--- WHAT IS NEEDED ---
Repeat only the lines from the line containing "script. The script is for Blender 4.5." through the line containing "1).build('divider_panel', 'panel_brown', t)", both included, exactly as they stand.

--- EXTRACTED ENTRIES ---
__________

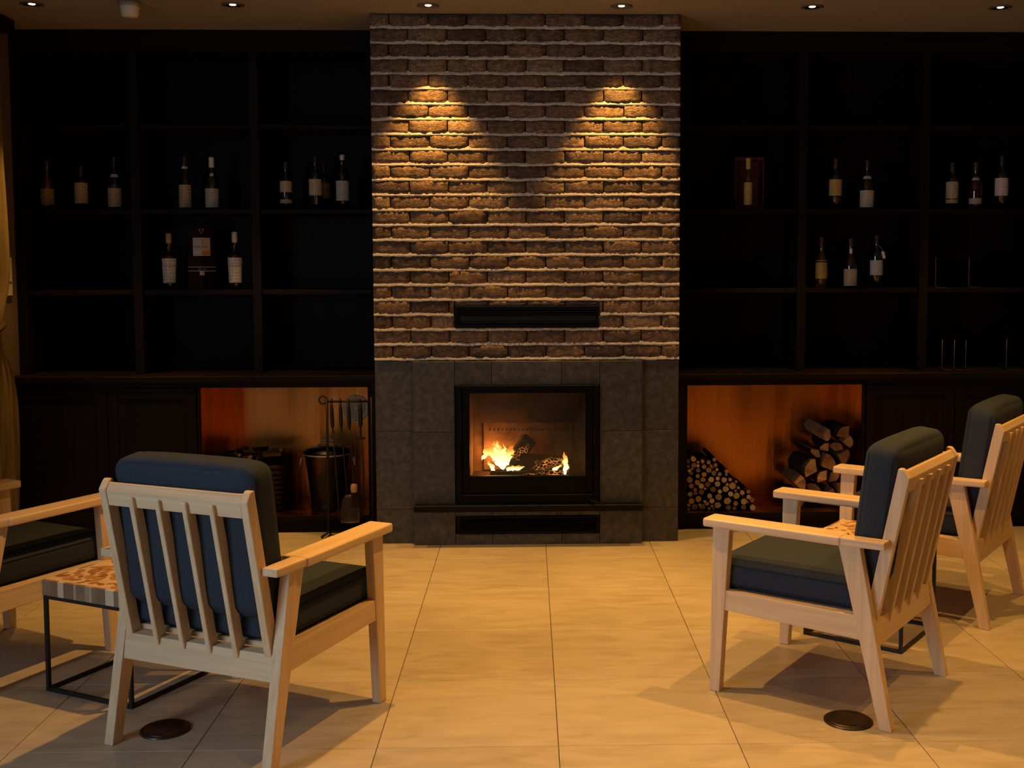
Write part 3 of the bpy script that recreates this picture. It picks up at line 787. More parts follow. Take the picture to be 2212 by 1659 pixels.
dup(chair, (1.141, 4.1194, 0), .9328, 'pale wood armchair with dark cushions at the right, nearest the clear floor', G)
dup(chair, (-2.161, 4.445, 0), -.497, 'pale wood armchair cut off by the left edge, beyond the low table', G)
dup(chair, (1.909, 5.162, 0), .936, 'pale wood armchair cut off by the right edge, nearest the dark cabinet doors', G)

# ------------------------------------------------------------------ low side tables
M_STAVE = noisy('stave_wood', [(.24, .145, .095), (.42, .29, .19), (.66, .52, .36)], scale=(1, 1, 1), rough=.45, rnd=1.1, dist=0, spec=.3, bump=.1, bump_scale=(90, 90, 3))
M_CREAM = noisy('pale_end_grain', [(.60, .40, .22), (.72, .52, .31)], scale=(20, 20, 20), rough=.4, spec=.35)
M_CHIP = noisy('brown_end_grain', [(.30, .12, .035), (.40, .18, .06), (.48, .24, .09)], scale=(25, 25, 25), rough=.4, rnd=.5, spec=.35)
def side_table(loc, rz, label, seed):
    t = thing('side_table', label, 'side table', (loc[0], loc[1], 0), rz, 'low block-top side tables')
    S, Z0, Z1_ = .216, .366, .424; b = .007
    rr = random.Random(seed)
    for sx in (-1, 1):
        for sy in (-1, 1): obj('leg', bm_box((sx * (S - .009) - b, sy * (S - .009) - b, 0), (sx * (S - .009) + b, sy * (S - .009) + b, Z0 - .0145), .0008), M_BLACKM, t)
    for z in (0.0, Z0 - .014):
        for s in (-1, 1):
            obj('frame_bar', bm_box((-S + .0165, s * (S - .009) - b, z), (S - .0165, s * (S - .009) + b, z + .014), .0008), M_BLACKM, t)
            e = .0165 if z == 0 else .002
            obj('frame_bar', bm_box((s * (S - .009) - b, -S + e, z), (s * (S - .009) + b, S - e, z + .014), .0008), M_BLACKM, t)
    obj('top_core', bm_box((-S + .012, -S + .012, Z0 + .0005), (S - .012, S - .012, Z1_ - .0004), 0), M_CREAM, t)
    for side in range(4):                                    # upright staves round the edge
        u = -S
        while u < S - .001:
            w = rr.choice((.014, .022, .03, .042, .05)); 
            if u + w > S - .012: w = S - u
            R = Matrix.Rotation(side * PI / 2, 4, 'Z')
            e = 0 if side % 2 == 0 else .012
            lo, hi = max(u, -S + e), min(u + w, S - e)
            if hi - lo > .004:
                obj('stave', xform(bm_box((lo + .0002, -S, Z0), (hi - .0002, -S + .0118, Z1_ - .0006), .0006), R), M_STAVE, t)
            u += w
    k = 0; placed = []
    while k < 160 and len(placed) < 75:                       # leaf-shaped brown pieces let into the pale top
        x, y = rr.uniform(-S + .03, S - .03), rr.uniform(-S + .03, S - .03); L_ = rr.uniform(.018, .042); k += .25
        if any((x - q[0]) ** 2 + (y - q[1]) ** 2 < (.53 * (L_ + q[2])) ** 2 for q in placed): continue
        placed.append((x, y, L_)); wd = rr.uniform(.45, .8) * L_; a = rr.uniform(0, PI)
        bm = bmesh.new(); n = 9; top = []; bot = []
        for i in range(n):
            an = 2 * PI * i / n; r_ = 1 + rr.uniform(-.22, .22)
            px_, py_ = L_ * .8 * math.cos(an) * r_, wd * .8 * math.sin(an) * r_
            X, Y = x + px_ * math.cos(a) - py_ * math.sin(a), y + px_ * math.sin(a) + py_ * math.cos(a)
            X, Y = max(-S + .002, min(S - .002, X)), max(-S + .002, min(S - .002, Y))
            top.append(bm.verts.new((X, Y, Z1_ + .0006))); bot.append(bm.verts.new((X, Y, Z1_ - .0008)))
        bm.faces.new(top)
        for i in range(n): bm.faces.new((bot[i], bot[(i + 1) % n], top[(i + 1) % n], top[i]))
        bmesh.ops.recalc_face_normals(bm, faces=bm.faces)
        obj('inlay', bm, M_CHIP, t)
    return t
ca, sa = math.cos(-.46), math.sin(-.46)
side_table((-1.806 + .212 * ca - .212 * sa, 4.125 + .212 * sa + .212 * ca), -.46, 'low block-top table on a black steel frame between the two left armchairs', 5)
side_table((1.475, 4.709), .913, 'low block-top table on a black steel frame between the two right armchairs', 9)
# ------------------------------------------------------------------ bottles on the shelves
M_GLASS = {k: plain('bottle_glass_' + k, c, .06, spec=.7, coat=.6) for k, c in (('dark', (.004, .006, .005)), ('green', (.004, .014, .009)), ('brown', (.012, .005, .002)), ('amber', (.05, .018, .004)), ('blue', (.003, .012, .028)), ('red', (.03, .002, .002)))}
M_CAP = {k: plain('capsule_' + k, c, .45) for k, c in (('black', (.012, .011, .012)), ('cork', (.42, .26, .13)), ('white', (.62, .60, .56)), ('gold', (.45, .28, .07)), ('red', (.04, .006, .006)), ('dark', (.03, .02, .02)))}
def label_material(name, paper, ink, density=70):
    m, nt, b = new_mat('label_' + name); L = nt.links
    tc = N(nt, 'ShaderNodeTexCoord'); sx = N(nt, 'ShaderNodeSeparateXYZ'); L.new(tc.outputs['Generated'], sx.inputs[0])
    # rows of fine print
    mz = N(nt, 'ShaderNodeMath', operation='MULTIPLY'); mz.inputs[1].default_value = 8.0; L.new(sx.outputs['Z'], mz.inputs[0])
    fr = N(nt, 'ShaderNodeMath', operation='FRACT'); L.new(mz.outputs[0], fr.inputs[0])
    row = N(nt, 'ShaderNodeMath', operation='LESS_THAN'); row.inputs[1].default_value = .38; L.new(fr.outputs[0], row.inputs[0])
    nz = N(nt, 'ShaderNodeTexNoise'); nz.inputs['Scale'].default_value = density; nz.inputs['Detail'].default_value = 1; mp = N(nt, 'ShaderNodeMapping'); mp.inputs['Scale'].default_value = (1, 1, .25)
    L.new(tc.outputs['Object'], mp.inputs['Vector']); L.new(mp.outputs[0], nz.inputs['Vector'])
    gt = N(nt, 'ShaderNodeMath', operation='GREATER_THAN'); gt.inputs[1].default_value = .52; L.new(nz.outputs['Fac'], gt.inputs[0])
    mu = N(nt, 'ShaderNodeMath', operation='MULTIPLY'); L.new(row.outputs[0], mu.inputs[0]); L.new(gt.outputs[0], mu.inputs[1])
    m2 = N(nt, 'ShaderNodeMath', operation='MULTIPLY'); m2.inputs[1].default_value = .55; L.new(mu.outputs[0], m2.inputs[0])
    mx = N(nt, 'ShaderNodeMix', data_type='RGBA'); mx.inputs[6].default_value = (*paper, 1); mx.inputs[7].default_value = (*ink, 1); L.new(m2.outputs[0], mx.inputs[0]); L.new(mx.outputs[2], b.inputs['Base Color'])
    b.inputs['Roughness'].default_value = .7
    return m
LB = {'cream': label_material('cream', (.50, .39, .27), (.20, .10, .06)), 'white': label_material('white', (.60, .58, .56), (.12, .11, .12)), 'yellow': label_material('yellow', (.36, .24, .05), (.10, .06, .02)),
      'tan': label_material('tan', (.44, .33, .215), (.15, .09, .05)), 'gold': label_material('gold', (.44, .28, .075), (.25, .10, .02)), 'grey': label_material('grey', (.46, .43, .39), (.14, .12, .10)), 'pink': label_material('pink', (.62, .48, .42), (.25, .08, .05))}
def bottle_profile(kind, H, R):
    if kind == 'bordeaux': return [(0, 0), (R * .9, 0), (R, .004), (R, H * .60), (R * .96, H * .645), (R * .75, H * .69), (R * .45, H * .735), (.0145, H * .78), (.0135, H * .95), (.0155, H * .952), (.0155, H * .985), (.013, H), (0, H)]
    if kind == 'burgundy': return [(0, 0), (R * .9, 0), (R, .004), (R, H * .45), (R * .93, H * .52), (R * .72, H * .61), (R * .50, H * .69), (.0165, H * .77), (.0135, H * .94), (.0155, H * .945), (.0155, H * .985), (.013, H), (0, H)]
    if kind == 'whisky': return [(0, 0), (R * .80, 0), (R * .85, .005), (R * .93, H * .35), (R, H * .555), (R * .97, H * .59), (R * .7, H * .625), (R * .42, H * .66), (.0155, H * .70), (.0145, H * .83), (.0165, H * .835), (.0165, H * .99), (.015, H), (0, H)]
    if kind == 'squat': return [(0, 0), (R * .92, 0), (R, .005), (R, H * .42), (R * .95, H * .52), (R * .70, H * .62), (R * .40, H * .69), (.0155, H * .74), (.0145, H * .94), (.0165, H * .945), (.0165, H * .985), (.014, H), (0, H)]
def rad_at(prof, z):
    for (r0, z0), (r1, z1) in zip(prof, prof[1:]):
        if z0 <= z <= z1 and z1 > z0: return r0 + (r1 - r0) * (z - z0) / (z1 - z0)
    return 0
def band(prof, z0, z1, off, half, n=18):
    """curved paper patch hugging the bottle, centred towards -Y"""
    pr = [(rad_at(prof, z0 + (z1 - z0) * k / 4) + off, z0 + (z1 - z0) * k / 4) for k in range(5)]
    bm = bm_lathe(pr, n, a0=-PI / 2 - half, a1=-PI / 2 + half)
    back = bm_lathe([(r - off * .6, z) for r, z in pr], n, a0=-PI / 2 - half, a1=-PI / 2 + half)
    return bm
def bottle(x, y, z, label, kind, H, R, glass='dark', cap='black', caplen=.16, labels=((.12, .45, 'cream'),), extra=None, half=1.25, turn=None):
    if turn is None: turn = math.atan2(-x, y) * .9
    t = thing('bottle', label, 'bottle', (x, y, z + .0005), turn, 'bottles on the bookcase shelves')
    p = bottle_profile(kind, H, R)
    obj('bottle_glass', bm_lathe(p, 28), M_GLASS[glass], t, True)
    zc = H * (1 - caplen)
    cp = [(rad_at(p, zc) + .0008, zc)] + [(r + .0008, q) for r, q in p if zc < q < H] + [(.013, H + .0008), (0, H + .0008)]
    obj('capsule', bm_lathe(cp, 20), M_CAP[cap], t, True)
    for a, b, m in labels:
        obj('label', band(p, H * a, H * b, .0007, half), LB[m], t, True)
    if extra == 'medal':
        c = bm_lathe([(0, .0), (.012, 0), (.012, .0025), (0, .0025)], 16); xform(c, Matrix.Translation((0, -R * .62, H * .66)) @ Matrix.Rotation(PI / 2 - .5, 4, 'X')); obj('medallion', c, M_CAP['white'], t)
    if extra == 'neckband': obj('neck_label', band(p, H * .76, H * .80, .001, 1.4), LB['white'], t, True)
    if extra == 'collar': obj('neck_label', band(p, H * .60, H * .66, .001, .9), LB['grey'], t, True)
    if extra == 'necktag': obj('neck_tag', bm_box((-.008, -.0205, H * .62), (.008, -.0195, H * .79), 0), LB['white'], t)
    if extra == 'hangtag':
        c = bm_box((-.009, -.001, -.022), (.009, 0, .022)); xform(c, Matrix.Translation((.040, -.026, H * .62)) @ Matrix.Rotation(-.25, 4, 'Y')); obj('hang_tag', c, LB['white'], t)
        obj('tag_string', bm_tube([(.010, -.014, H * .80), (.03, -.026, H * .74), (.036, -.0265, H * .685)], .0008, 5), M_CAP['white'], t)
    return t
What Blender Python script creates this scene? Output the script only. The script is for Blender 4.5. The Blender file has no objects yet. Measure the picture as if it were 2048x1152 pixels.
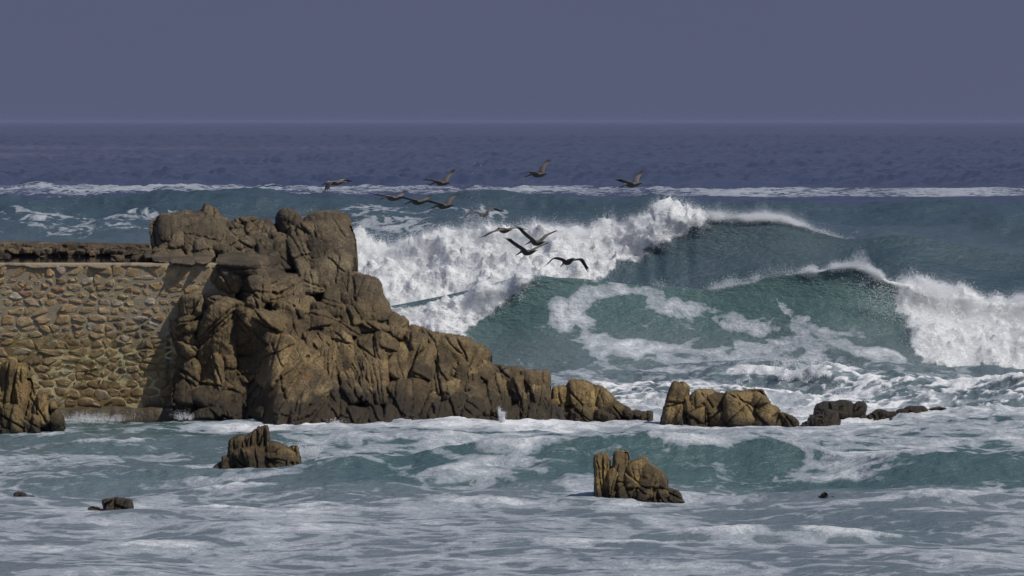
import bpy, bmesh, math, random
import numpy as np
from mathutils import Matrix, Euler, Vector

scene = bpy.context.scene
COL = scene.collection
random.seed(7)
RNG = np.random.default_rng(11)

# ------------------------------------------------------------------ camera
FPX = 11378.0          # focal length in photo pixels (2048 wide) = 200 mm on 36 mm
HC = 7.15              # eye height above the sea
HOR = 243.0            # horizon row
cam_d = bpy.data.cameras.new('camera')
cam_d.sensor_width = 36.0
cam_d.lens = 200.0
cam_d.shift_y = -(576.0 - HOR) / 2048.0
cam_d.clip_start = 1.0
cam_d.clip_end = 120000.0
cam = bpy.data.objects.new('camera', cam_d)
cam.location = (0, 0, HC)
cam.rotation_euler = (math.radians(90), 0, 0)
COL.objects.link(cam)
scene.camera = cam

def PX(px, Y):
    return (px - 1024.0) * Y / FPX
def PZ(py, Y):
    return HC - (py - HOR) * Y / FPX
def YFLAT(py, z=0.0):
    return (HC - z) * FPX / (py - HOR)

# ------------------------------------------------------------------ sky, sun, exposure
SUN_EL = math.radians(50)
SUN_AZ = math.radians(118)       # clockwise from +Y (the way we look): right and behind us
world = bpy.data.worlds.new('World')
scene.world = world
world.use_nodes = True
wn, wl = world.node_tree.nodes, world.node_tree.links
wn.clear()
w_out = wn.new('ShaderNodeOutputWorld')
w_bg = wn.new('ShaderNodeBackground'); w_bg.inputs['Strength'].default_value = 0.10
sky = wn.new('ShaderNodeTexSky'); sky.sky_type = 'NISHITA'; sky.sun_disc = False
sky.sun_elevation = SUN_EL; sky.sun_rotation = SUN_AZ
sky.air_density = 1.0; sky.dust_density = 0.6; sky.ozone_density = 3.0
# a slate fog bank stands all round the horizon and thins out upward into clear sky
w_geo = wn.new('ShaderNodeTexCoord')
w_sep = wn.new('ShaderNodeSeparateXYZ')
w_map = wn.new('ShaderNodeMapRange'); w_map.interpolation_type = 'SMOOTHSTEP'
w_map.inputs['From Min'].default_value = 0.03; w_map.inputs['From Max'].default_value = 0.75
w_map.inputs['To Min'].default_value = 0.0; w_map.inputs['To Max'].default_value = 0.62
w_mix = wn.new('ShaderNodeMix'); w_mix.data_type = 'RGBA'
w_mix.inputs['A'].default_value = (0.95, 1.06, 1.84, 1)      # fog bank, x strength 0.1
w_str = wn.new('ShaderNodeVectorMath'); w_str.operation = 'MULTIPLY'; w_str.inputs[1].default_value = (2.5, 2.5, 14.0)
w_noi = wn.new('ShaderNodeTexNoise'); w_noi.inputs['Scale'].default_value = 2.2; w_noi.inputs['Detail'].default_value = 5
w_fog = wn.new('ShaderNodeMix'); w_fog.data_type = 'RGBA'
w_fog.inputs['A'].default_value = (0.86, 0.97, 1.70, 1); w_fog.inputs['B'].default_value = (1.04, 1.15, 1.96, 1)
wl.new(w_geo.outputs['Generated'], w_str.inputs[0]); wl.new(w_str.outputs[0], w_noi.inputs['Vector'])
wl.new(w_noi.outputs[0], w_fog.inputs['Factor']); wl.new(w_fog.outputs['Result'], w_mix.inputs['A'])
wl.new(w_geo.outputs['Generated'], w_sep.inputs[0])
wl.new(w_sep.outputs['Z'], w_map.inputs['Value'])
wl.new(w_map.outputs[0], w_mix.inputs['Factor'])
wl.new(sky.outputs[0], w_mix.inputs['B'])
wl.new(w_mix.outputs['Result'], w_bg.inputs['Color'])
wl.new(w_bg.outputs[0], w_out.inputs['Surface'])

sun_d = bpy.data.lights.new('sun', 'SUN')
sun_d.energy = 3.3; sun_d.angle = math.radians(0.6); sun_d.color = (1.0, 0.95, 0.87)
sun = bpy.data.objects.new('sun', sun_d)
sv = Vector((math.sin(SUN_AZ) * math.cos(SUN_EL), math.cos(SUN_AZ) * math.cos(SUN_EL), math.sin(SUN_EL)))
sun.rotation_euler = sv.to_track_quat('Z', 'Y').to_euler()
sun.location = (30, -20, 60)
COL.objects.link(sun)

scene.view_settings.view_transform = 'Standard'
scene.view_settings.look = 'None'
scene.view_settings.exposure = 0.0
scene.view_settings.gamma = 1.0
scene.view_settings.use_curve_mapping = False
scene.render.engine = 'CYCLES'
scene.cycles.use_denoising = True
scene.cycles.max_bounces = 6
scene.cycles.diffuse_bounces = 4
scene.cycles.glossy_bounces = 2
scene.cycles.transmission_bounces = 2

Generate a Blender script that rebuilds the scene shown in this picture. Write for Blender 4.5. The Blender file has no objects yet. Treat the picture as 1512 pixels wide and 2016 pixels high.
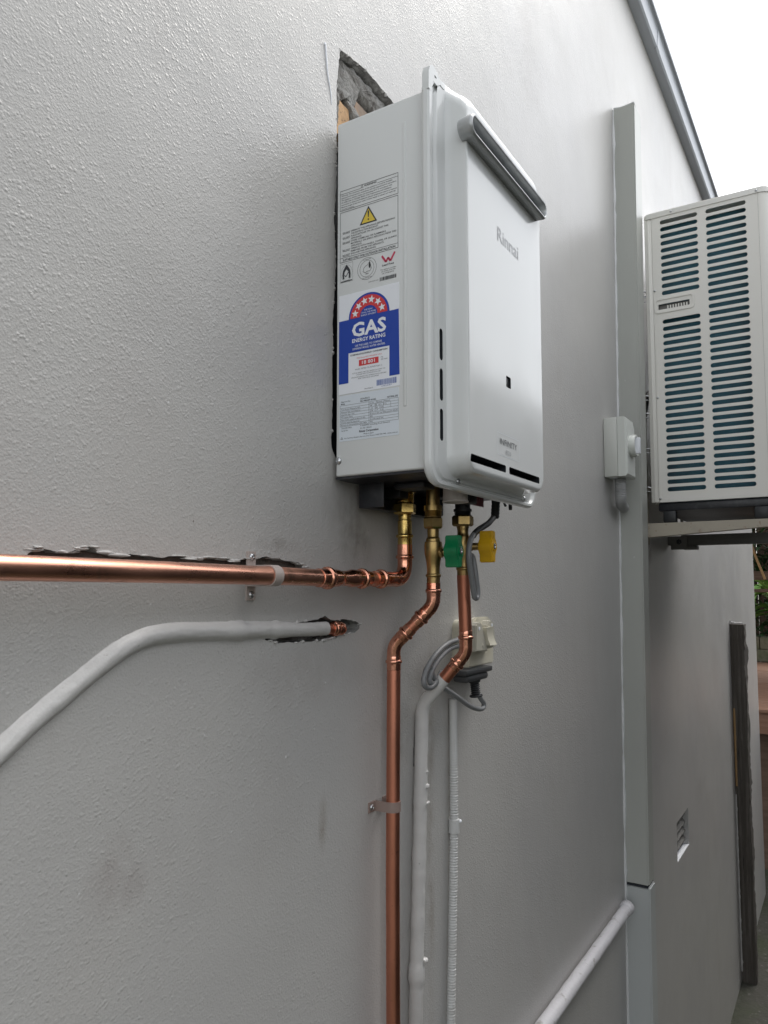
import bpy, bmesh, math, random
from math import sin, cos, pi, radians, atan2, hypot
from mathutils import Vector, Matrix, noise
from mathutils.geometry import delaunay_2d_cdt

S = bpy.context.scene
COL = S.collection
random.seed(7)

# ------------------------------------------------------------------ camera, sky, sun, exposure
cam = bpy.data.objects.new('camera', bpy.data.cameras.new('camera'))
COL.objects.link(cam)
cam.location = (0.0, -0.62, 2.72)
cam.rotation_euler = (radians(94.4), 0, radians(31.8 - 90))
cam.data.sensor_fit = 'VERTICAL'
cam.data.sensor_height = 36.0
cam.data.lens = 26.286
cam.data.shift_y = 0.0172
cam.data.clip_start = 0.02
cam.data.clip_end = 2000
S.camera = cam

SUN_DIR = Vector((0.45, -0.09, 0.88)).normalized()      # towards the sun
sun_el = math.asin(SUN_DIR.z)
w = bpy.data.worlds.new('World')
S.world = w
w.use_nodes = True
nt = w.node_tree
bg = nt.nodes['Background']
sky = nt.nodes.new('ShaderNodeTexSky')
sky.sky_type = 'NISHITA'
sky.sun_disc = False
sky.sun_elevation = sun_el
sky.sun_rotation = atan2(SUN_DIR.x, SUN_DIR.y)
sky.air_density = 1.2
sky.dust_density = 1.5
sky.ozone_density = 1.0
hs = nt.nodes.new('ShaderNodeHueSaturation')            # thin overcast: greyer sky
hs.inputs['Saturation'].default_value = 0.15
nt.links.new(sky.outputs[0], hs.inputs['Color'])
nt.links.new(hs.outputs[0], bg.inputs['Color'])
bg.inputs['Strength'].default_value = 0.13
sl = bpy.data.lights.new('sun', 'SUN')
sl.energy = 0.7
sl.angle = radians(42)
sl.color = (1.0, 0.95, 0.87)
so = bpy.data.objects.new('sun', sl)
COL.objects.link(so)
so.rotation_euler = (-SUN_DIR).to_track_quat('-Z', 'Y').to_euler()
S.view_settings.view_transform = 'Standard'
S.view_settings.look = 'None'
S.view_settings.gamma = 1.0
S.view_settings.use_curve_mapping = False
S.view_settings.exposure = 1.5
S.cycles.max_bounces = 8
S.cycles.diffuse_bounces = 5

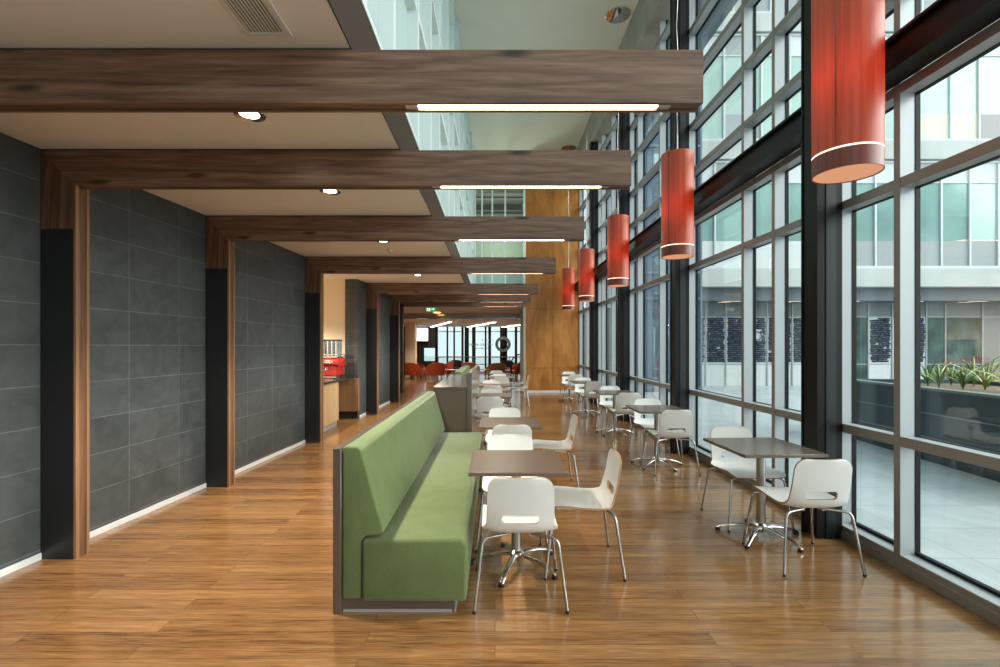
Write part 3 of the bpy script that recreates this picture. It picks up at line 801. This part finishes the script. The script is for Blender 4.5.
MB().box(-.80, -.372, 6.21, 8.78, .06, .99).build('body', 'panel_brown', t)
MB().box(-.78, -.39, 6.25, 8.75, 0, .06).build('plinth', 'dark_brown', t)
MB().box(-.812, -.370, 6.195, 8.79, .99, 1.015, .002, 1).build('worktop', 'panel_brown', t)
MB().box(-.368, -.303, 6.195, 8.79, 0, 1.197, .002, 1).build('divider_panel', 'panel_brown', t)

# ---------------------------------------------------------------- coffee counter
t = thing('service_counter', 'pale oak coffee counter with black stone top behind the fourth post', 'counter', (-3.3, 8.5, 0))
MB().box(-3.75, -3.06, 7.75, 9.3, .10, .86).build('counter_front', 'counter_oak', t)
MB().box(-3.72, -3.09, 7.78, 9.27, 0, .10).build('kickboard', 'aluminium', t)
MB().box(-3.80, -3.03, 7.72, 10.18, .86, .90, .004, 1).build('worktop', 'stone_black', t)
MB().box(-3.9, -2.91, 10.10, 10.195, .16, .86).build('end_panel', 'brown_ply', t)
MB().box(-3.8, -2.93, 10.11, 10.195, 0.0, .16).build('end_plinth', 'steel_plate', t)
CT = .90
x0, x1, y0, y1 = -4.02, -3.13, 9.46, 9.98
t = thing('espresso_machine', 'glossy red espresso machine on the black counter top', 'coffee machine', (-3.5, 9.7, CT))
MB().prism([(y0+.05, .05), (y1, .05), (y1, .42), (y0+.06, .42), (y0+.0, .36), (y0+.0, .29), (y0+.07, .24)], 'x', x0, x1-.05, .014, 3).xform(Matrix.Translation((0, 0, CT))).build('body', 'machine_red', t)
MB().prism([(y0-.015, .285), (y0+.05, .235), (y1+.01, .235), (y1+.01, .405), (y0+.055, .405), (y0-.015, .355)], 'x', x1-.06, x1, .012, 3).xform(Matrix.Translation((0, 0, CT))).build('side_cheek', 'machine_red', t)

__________

--- WORKED SOLUTION ---
Write part 3 of the bpy script that recreates this picture. It picks up at line 801. This part finishes the script. The script is for Blender 4.5.
MB().box(-.80, -.372, 6.21, 8.78, .06, .99).build('body', 'panel_brown', t)
MB().box(-.78, -.39, 6.25, 8.75, 0, .06).build('plinth', 'dark_brown', t)
MB().box(-.812, -.370, 6.195, 8.79, .99, 1.015, .002, 1).build('worktop', 'panel_brown', t)
MB().box(-.368, -.303, 6.195, 8.79, 0, 1.197, .002, 1).build('divider_panel', 'panel_brown', t)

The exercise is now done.